Finance Ministry shrugs off credit rating slash warning

WEDNESDAY, OCTOBER 23, 2024

Points to continued foreign direct investment and dismisses claims that Thailand has fallen behind its neighbours

The Finance Ministry believes Thailand’s economy will continue to grow thanks to a constant increase in foreign direct investment (FDI), despite warnings that the country’s credit rating of BBB+ is at risk of being reduced.

Deputy PM and Finance Minister Pichai Chunhavajira said on Tuesday that statistics showed that FDI in 2024 is the highest in the past 10 years, and the government has continually attracted foreign capital in key industries.

“Foreign companies have applied for investment promotion in projects worth over 2 trillion baht in the past three years. This indicates foreign investors’ strong interest in Thailand, and these projects will help strengthen our economy continually,” he said.

Pichai was responding to an economic forecast by the Siam Commercial Bank Economic Intelligence Centre (SCB EIC), which said that Thailand’s credit rating could be reduced from the current BBB+ level.
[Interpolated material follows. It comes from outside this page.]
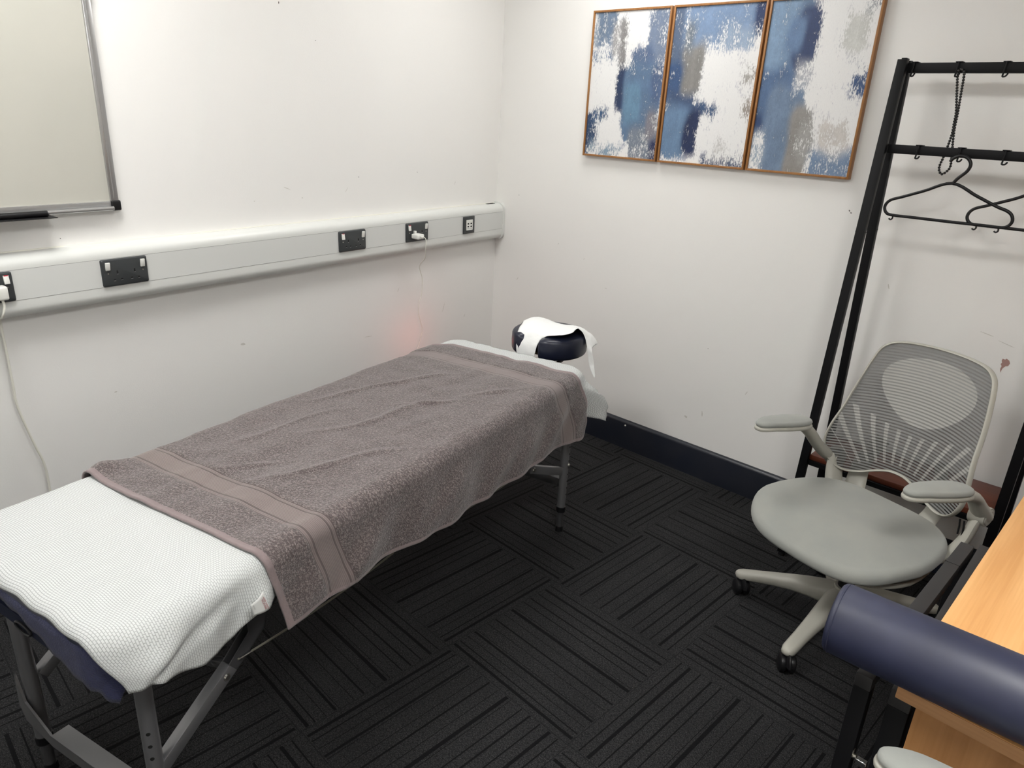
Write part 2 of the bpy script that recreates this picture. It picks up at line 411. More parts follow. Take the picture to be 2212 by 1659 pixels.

SCB EIC said last week that Thailand is displaying three weaknesses that could lead to rating cuts. The first, a structural problem, is that low income per capita and the country’s demographic structure are slowing economic growth. The second weakness is the high debts of the private sector, while the third, is the continuing increase in government debt and fiscal deficits.

Pichai pointed out that the forecast is based on a hypothesis that Thailand’s economy will keep expanding at under 3%, which makes it harder to tackle issues that rely on economic expansion, such as debts of households and SMEs.
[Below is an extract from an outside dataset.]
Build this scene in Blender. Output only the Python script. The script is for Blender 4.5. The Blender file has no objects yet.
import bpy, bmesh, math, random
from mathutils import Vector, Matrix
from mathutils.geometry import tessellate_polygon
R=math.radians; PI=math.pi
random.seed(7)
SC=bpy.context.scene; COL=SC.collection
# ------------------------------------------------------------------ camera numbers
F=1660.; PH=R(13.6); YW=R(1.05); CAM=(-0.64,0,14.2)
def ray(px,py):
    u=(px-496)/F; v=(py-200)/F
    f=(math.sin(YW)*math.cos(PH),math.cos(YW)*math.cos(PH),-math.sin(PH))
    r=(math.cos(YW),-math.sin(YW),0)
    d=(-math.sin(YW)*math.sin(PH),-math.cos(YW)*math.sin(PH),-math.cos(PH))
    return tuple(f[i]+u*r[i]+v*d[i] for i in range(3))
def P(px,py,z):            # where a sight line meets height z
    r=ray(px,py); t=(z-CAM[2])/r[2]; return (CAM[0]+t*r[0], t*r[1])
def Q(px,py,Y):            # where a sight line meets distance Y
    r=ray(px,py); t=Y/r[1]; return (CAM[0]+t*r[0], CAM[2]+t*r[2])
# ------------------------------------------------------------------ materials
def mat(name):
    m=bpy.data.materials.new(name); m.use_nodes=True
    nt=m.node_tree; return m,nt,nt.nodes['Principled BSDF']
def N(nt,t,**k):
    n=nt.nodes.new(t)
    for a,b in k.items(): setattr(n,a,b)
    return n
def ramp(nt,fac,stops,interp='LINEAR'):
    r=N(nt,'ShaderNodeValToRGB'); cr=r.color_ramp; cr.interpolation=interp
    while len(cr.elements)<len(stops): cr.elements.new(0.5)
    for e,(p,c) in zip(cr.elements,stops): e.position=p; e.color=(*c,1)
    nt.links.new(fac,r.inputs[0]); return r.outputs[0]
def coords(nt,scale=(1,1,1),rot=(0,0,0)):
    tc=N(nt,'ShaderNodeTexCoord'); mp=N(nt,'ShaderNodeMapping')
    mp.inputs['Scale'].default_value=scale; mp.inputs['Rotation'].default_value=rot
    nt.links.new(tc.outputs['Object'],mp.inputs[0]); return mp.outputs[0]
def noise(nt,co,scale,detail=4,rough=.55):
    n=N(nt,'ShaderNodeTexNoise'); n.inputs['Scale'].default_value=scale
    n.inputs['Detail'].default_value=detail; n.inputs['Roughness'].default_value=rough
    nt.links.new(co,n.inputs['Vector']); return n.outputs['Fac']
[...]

He added that as the government aims to balance public debts in the long term, it needs to run a deficit balance in the short term to boost the economy, resulting in some economic problems that could not be solved within one or two years.

“The most urgent thing we need to do is prepare for future investments, as they will help keep Thailand’s economy expanding gradually. It is impossible to expect the economy that has been growing at around 2% every year to suddenly jump by 4%,” he added.
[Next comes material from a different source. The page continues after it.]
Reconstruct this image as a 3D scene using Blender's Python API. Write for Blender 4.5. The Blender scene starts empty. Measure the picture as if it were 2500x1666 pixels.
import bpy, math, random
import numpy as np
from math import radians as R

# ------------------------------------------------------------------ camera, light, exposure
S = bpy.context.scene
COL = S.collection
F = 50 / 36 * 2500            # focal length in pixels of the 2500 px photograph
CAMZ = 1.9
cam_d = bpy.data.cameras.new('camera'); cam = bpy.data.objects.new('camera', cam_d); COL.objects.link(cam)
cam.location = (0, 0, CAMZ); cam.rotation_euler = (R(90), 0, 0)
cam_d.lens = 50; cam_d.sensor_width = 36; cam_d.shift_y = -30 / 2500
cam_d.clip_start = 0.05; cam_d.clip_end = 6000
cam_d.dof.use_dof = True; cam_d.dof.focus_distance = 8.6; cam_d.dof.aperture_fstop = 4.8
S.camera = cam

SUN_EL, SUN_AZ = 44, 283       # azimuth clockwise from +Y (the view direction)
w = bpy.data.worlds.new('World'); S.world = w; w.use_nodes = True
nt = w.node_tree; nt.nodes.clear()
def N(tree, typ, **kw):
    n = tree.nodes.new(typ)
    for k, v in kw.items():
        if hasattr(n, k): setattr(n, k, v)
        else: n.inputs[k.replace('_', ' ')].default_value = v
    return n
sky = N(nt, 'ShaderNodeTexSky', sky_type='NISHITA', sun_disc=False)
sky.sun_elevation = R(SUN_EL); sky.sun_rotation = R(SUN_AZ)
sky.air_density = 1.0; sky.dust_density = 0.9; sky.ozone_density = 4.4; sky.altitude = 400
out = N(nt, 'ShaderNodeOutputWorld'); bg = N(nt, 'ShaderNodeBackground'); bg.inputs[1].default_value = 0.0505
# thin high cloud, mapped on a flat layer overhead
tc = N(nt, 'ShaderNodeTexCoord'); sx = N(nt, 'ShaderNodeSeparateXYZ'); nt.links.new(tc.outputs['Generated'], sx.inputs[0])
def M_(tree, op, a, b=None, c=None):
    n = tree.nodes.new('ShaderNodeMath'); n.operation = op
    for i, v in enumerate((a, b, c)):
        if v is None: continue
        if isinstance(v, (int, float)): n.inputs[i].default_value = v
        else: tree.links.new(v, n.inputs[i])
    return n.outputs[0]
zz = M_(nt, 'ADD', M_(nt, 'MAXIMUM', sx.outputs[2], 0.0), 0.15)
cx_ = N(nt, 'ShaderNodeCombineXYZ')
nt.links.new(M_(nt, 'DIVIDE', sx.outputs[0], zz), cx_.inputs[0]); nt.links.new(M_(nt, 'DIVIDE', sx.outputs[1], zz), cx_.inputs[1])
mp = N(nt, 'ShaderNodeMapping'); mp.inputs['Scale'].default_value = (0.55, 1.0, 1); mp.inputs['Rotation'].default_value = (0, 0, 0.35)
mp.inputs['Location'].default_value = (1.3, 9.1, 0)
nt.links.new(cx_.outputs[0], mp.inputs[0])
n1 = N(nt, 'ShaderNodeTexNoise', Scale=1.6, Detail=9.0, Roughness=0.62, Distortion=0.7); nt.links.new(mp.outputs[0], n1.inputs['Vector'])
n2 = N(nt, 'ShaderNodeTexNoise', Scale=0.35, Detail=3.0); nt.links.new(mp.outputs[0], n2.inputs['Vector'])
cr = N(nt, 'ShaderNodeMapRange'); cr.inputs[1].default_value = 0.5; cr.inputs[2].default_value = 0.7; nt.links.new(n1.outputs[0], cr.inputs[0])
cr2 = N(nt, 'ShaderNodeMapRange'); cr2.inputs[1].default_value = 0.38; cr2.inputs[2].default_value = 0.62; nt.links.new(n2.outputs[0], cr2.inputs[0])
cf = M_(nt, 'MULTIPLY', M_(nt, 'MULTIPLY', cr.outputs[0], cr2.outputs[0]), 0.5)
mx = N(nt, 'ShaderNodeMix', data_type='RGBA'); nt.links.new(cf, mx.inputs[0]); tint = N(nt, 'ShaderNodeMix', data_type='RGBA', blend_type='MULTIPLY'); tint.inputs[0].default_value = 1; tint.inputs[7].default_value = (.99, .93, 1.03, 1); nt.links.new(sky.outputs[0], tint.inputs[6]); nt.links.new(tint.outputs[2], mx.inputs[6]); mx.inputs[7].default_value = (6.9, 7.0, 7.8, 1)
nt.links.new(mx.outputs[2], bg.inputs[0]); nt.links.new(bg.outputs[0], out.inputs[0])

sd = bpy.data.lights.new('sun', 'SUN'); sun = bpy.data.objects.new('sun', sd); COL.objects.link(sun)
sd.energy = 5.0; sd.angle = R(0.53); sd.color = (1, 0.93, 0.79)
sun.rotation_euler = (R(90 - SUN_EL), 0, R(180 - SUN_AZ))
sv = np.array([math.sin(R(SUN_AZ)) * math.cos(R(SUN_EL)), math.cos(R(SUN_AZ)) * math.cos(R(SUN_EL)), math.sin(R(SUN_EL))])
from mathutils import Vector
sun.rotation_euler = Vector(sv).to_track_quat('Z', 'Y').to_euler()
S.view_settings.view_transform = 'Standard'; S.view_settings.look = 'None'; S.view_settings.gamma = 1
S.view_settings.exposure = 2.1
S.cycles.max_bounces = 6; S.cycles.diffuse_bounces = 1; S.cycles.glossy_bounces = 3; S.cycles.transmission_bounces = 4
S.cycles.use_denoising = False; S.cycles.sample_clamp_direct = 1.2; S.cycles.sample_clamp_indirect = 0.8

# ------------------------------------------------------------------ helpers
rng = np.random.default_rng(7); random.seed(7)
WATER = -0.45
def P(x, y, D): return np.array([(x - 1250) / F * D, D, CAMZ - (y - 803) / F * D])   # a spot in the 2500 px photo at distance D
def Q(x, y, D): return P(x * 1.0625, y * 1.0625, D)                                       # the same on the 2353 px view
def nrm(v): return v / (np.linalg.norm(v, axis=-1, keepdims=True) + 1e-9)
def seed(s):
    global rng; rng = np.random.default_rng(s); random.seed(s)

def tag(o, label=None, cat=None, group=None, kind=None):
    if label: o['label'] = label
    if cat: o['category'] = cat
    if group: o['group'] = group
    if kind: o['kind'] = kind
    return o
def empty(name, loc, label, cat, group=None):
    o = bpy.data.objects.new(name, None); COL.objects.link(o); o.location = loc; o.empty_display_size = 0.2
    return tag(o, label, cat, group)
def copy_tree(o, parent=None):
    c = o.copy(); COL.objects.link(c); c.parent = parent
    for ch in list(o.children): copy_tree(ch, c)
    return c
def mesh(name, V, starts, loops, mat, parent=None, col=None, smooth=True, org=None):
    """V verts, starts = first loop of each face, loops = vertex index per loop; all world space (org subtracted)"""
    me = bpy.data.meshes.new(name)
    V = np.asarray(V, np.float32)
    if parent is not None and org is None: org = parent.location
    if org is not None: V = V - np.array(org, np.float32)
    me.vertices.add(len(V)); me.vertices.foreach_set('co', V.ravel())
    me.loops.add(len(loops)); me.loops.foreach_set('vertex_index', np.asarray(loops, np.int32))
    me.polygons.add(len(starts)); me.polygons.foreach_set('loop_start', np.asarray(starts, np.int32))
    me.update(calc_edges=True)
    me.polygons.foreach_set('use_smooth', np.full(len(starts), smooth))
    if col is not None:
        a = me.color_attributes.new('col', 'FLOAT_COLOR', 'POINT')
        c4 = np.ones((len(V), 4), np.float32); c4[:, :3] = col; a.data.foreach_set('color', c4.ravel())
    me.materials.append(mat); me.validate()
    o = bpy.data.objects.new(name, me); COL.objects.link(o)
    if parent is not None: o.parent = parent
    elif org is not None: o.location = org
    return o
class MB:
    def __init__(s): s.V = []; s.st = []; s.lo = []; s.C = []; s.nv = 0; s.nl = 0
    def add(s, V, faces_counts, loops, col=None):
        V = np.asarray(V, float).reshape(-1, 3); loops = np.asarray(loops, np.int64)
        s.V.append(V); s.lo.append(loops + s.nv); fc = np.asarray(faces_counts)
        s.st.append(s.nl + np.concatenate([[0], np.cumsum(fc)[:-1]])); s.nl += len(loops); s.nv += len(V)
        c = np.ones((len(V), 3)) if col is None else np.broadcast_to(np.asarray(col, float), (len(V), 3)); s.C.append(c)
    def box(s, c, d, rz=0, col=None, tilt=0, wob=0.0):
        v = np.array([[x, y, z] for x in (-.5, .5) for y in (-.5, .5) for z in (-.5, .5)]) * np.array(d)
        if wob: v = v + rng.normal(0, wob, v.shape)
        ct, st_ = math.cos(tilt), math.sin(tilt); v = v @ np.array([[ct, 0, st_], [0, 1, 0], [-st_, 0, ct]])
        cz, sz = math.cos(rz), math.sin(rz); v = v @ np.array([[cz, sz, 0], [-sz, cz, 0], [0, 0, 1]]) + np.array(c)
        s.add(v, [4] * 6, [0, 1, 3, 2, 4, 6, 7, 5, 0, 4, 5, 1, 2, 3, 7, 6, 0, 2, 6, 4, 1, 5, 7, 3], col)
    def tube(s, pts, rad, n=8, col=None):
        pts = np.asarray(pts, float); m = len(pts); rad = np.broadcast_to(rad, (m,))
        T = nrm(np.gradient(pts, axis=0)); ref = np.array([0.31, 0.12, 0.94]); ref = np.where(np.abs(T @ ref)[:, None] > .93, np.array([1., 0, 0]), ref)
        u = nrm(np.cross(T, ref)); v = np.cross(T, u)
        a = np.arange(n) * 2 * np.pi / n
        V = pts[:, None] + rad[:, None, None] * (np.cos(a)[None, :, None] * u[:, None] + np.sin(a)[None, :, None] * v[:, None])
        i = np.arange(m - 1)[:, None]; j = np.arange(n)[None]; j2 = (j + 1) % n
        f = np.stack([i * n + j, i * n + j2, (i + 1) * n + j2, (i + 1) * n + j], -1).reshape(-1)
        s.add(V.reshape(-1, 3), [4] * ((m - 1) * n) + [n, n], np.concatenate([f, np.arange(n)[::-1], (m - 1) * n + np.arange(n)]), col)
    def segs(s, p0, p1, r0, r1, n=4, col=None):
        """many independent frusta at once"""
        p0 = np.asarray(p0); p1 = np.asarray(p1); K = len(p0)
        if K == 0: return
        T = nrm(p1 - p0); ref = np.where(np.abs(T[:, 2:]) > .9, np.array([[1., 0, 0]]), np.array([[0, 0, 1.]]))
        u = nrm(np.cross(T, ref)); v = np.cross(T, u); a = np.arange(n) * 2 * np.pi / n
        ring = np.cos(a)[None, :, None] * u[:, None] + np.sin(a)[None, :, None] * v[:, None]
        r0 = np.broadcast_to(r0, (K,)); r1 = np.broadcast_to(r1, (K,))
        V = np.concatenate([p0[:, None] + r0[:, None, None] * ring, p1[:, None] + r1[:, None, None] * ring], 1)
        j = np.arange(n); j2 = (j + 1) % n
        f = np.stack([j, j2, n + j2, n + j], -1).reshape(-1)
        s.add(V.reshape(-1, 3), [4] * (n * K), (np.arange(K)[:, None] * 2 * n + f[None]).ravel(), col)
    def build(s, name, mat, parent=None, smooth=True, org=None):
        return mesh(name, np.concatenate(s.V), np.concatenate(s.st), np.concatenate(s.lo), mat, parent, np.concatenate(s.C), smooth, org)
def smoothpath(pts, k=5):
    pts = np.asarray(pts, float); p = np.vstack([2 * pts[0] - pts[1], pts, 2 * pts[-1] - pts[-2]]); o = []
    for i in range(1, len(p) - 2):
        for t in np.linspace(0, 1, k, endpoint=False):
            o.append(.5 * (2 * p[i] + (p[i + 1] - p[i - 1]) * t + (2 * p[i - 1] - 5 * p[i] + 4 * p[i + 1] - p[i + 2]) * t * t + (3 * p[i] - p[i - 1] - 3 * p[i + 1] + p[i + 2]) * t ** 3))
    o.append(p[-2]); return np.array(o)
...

The finance minister added that he did not believe Thailand is lagging behind neighbouring countries as the forecast suggested. However, he believed Thailand could do better in setting a clear policy for new investments to attract potential investors.

“I am confident that everything will start to improve, as reflected by the commercial banking sector now showing strong profits, and that we will see other positive developments in the last quarter,” Pichai said.